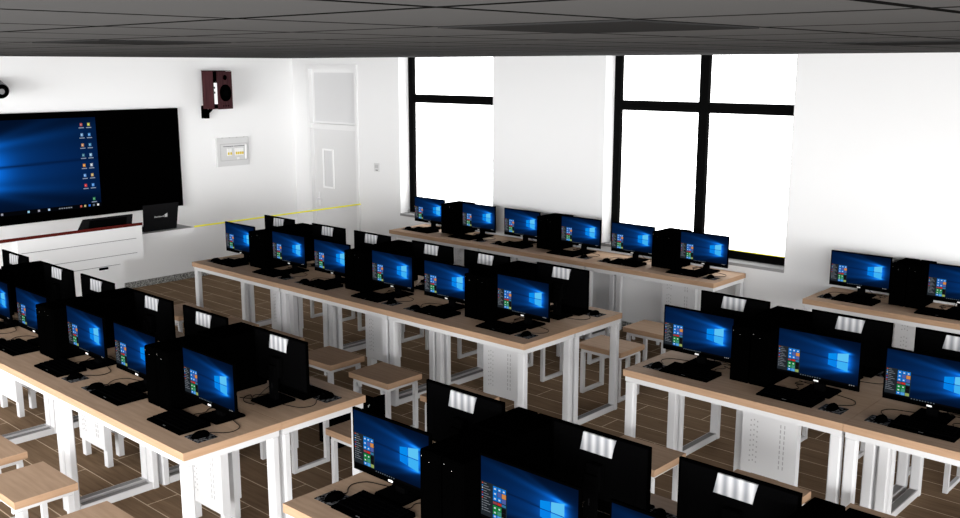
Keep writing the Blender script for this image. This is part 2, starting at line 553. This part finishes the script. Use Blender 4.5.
for k, c in enumerate(ic):
    if c is None:
        continue
    r, q = divmod(k, 2)
    if k == 15: r = 7.4
    u0 = 0.900 + q*0.046
    v0 = 0.905 - r*0.112
    c = tuple(0.75*x+0.06 for x in c)
    ov.append((u0+0.002, v0, u0+0.018, v0+0.034, c, 1))
    ov.append((u0+0.005, v0+0.010, u0+0.012, v0+0.024, tuple(min(1, x+0.25) for x in c), 2))
    ov.append((u0-0.006, v0-0.022, u0+0.026, v0-0.013, (0.55, 0.6, 0.68), 1))
for u0, c in ((0.865, (0.75, 0.35, 0.3)), (0.890, (0.75, 0.7, 0.5)), (0.918, (0.2, 0.45, 0.85)), (0.945, (0.4, 0.45, 0.5)), (0.972, (0.9, 0.9, 0.9)),
              (0.40, (0.6, 0.6, 0.65)), (0.55, (0.6, 0.8, 0.9)), (0.61, (0.6, 0.6, 0.65)), (0.67, (0.7, 0.8, 0.9))):
    ov.append((u0, 0.012, u0+0.012, 0.034, c, 2))
for k in range(6):
    ov.append((0.735+k*0.014, 0.016, 0.745+k*0.014, 0.028, (0.5, 0.52, 0.55), 2))
def tvpaper(u, v):
    return wallpaper(1-u, v, 0.68, 0.50, 1.83, True)
screen_mesh('display', SY1-SY0, SZ1-SZ0, 110, 60, tvpaper, ov, tv, (0.002, (SY0+SY1)/2, SZ0), 'y')

# wall speaker
sp = empty('wall_speaker', (XW, 1.825, 2.395)); tag(sp, 'dark red wooden loudspeaker on a black bracket, high on the teaching wall', 'speaker')
rz = math.radians(16)
def R2(x, y):
    return (x*math.cos(rz)-y*math.sin(rz), x*math.sin(rz)+y*math.cos(rz))
b = MB()
hz = 0.235
def prism(bm, pts, z0, z1, m):
    n = len(pts)
    V = [(x, y, z0) for x, y in pts] + [(x, y, z1) for x, y in pts]
    F = [tuple(range(n-1, -1, -1)), tuple(range(n, 2*n))] + [(i, (i+1) % n, n+(i+1) % n, n+i) for i in range(n)]
    bm.hull(V, F, m)
prism(b, [R2(*p) for p in [(0.12, -0.115), (0.30, -0.115), (0.30, 0.125), (0.12, 0.125)]], -hz, hz, M['spk'])
b.build('cabinet', sp)
b = MB()
prism(b, [R2(*p) for p in [(0.30, -0.113), (0.365, -0.113), (0.365, 0.123), (0.30, 0.123)]], -hz+0.01, hz-0.005, M['black'])
prism(b, [R2(*p) for p in [(0.115, -0.12), (0.378, -0.12), (0.378, 0.130), (0.115, 0.130)]], hz, hz+0.006, M['black'])
b.build('baffle_gap', sp)
b = MB()
prism(b, [R2(*p) for p in [(0.365, -0.120), (0.39, -0.120), (0.39, 0.130), (0.365, 0.130)]], -hz, hz-0.005, M['spk'])
front = b.build('front_baffle', sp)
def disc(bm, x, yc, zc, r, m, n=24, th=0.006):
    V = []
    for s in (0, th):
        for k in range(n):
            a = 2*PI*k/n
            px, py = R2(x+s, yc+math.cos(a)*r)
            V.append((px, py, zc+math.sin(a)*r))
    F = [tuple(range(n)), tuple(range(2*n-1, n-1, -1))] + [(i, (i+1) % n, n+(i+1) % n, n+i) for i in range(n)]
    bm.hull(V, F, m)
b = MB(); disc(b, 0.390, 0.0, -0.035, 0.105, M['black'])
disc(b, 0.396, 0.0, -0.035, 0.04, M['black2'])
b.build('woofer', front)
b = MB(); disc(b, 0.390, 0.0, 0.155, 0.032, M['black']); b.build('tweeter', front)
b = MB()
for k in (-1, 0, 1):
    disc(b, 0.390, k*0.045, -0.195, 0.008, M['black'], 10)
b.build('control_knobs', front)
b = MB()
prism(b, [R2(*p) for p in [(0.310, -0.116), (0.362, -0.116), (0.362, -0.111), (0.310, -0.111)]], -0.17, 0.09, M['white'])
for zz in (0.03, -0.03):
    prism(b, [R2(*p) for p in [(0.313, -0.118), (0.330, -0.118), (0.330, -0.115), (0.313, -0.115)]], zz-0.012, zz+0.012, M['black'])
b.build('terminal_plate', sp)
b = MB()
b.box(0, 0.03, -0.02, 0.06, -0.36, -0.20, M['black'])
b.tube([(0.02, 0.02, -0.31), (0.08, 0.02, -0.29), (0.16, 0.03, -0.236)], 0.022, M['black'])
b.bevbox(0.03, 0.09, -0.015, 0.055, -0.36, -0.25, 0.02, M['black'])
b.build('bracket', sp)

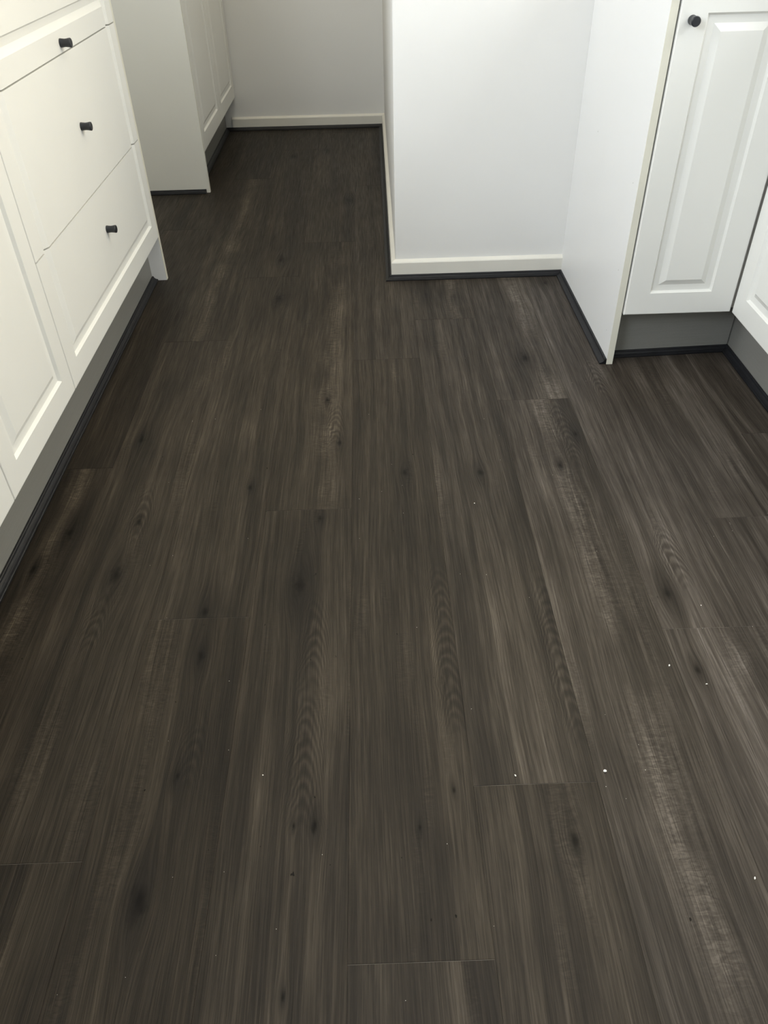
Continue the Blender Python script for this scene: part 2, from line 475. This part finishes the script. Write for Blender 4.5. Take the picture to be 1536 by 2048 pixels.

:::

• _AIM_:
Pictures don't belong in the copy. Restate all the entries exactly.

• _SOLUTION TO THIS EXERCISE_:
Keep writing the Blender script for this image. This is part 2, starting at line 553. This part finishes the script. Use Blender 4.5.
for k, c in enumerate(ic):
    if c is None:
        continue
    r, q = divmod(k, 2)
    if k == 15: r = 7.4
    u0 = 0.900 + q*0.046
    v0 = 0.905 - r*0.112
    c = tuple(0.75*x+0.06 for x in c)
    ov.append((u0+0.002, v0, u0+0.018, v0+0.034, c, 1))
    ov.append((u0+0.005, v0+0.010, u0+0.012, v0+0.024, tuple(min(1, x+0.25) for x in c), 2))
    ov.append((u0-0.006, v0-0.022, u0+0.026, v0-0.013, (0.55, 0.6, 0.68), 1))
for u0, c in ((0.865, (0.75, 0.35, 0.3)), (0.890, (0.75, 0.7, 0.5)), (0.918, (0.2, 0.45, 0.85)), (0.945, (0.4, 0.45, 0.5)), (0.972, (0.9, 0.9, 0.9)),
              (0.40, (0.6, 0.6, 0.65)), (0.55, (0.6, 0.8, 0.9)), (0.61, (0.6, 0.6, 0.65)), (0.67, (0.7, 0.8, 0.9))):
    ov.append((u0, 0.012, u0+0.012, 0.034, c, 2))
for k in range(6):
    ov.append((0.735+k*0.014, 0.016, 0.745+k*0.014, 0.028, (0.5, 0.52, 0.55), 2))
def tvpaper(u, v):
    return wallpaper(1-u, v, 0.68, 0.50, 1.83, True)
screen_mesh('display', SY1-SY0, SZ1-SZ0, 110, 60, tvpaper, ov, tv, (0.002, (SY0+SY1)/2, SZ0), 'y')

# wall speaker
sp = empty('wall_speaker', (XW, 1.825, 2.395)); tag(sp, 'dark red wooden loudspeaker on a black bracket, high on the teaching wall', 'speaker')
rz = math.radians(16)
def R2(x, y):
    return (x*math.cos(rz)-y*math.sin(rz), x*math.sin(rz)+y*math.cos(rz))
b = MB()
hz = 0.235
def prism(bm, pts, z0, z1, m):
    n = len(pts)
    V = [(x, y, z0) for x, y in pts] + [(x, y, z1) for x, y in pts]
    F = [tuple(range(n-1, -1, -1)), tuple(range(n, 2*n))] + [(i, (i+1) % n, n+(i+1) % n, n+i) for i in range(n)]
    bm.hull(V, F, m)
prism(b, [R2(*p) for p in [(0.12, -0.115), (0.30, -0.115), (0.30, 0.125), (0.12, 0.125)]], -hz, hz, M['spk'])
b.build('cabinet', sp)
b = MB()
prism(b, [R2(*p) for p in [(0.30, -0.113), (0.365, -0.113), (0.365, 0.123), (0.30, 0.123)]], -hz+0.01, hz-0.005, M['black'])
prism(b, [R2(*p) for p in [(0.115, -0.12), (0.378, -0.12), (0.378, 0.130), (0.115, 0.130)]], hz, hz+0.006, M['black'])
b.build('baffle_gap', sp)
b = MB()
prism(b, [R2(*p) for p in [(0.365, -0.120), (0.39, -0.120), (0.39, 0.130), (0.365, 0.130)]], -hz, hz-0.005, M['spk'])
front = b.build('front_baffle', sp)
def disc(bm, x, yc, zc, r, m, n=24, th=0.006):
    V = []
    for s in (0, th):
        for k in range(n):
            a = 2*PI*k/n
            px, py = R2(x+s, yc+math.cos(a)*r)
            V.append((px, py, zc+math.sin(a)*r))
    F = [tuple(range(n)), tuple(range(2*n-1, n-1, -1))] + [(i, (i+1) % n, n+(i+1) % n, n+i) for i in range(n)]
    bm.hull(V, F, m)
b = MB(); disc(b, 0.390, 0.0, -0.035, 0.105, M['black'])
disc(b, 0.396, 0.0, -0.035, 0.04, M['black2'])
b.build('woofer', front)
b = MB(); disc(b, 0.390, 0.0, 0.155, 0.032, M['black']); b.build('tweeter', front)
b = MB()
for k in (-1, 0, 1):
    disc(b, 0.390, k*0.045, -0.195, 0.008, M['black'], 10)
b.build('control_knobs', front)
b = MB()
prism(b, [R2(*p) for p in [(0.310, -0.116), (0.362, -0.116), (0.362, -0.111), (0.310, -0.111)]], -0.17, 0.09, M['white'])
for zz in (0.03, -0.03):
    prism(b, [R2(*p) for p in [(0.313, -0.118), (0.330, -0.118), (0.330, -0.115), (0.313, -0.115)]], zz-0.012, zz+0.012, M['black'])
b.build('terminal_plate', sp)
b = MB()
b.box(0, 0.03, -0.02, 0.06, -0.36, -0.20, M['black'])
b.tube([(0.02, 0.02, -0.31), (0.08, 0.02, -0.29), (0.16, 0.03, -0.236)], 0.022, M['black'])
b.bevbox(0.03, 0.09, -0.015, 0.055, -0.36, -0.25, 0.02, M['black'])
b.build('bracket', sp)

Continue the Blender Python script for this scene: part 2, from line 475. This part finishes the script. Write for Blender 4.5. Take the picture to be 1536 by 2048 pixels.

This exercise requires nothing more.